Richard
Thanks! I would agree with other users about the m1.small. I was both surprised with how well some things worked, but also disappointed at other resources of the m1.small.
I have NEVER been able to see 150Mb/s out of a small instance. For example, for some time now I’ve been running a live event each Wednesday evening that requires one ORIGIN and several EDGE servers (the number of EDGE servers have been anywhere from 3 to 20 depending on the event demand).
Each EDGE for this event receives two streams – a 350kbps stream and a 700kbps stream. These are all flash-based (all iOS traffice, for example, is pushed to a different EDGE setup).
The limitation I’ve seen over and over is not the bandwidth, but the number of users connected. Right around the 200 connection point the EDGE servers will start to get bottlenecked and video will start to suffer for clients connected to that EDGE. The bandwidth going OUT is usually around the 70Mb/s mark… maybe a tad bit higher. Of the 200 connections, most are connecting to the 350kbps stream with just 5-10 connecting to the 700kbps stream.
That said, I’m guessing the limitation with the m1.small is some sort of processing resource – as I can see the “processes in the run queue” in CACTI (these are Wowza 2.X AMIs) start to exceed the 1.0 mark. CACTI’s “processes in the run queue” is usually my favorite graph to watch for these setups, as that particular data is usually right on the mark to let me know when a Wowza instance is going to have issues, or not, with handling all the video requests.
If I launch a m1.small instance and just let it sit (doing absolutely nothing) the “processes in the run queue” in CACTI will show a fluctuating number… jumping from 0.18 to 0.30 over the course of a minute, or two, and then back down again… over and over. I’m not sure exactly what’s happening… but that’s what I’ve seen from the graphs.
So – I’ve learned to keep my connection counts on those particular EDGE instances to around 150 max before launching additional EDGE servers. And even though all the EDGE servers are load balanced, some will have moderately low “processes in the run queue” during a live event (usually around 0.25 - 0.35) while other EDGE servers seem to jump to 0.85 every couple minutes. Odd.
In another setup – also weekly – I’ve had an ORIGIN m1.small instance (running 24/7). This one is for a church, and each week they’ll have 10 congregations (at once) presenting live with recording (live-record) which is also load-balanced to additional m1.small EDGE instances that run for one day. In addition to this, there are two congregations that push rtplive streams (not recorded and not load-balanced). All of these congregations have individual “text” chat modules (based off the simple text chat module Wowza provided) which is handled by the ORIGIN. All VOD is also handled by the ORIGIN.
So… the m1.small instance has been able to take 10 incoming live-record streams, record them and push them to the EDGE locations… take 2 incoming rtplive streams and push them to connected users (about 25 users connected to each one)… as well as handle all the text chat traffic and VOD playback (usually about a dozen VOD files) all at the same time. Not too shabby, if you ask me.

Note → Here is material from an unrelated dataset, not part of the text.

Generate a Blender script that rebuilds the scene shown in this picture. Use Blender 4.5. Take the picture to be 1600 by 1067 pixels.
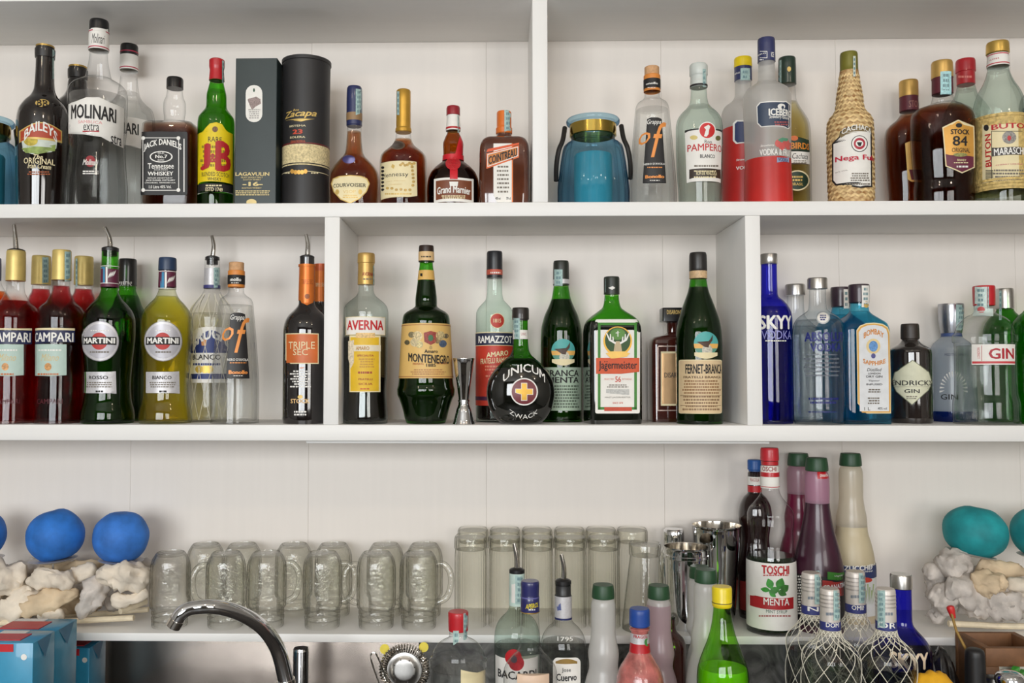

Until a month ago, this setup seemed to work just fine. Then they started to experience a few issues when another congregation started to live-record stream… so I think this was the straw that broke the camel’s back.
I upgraded them to a c1.medium instance – thinking that I could keep the “processes in the run queue” lower with his “High-CPU” instance… and WOW… it made a huge difference. The extra compute units seem to have made a lot of difference. With the same load as the previous m1.small instance, this new c1.medium instance seems to be taking a nap when it comes to “processes in the run queue” in CACTI… reporting extremely low numbers during the most aggressive loads. This is a good thing.
With that information, I’ll continue to push the c1.medium instance to see where the next bottleneck is… be it bandwith, CPU, processes, etc.
Sorry for the long post – just thought someone out there might find the information helpful. Wish I had it when I started.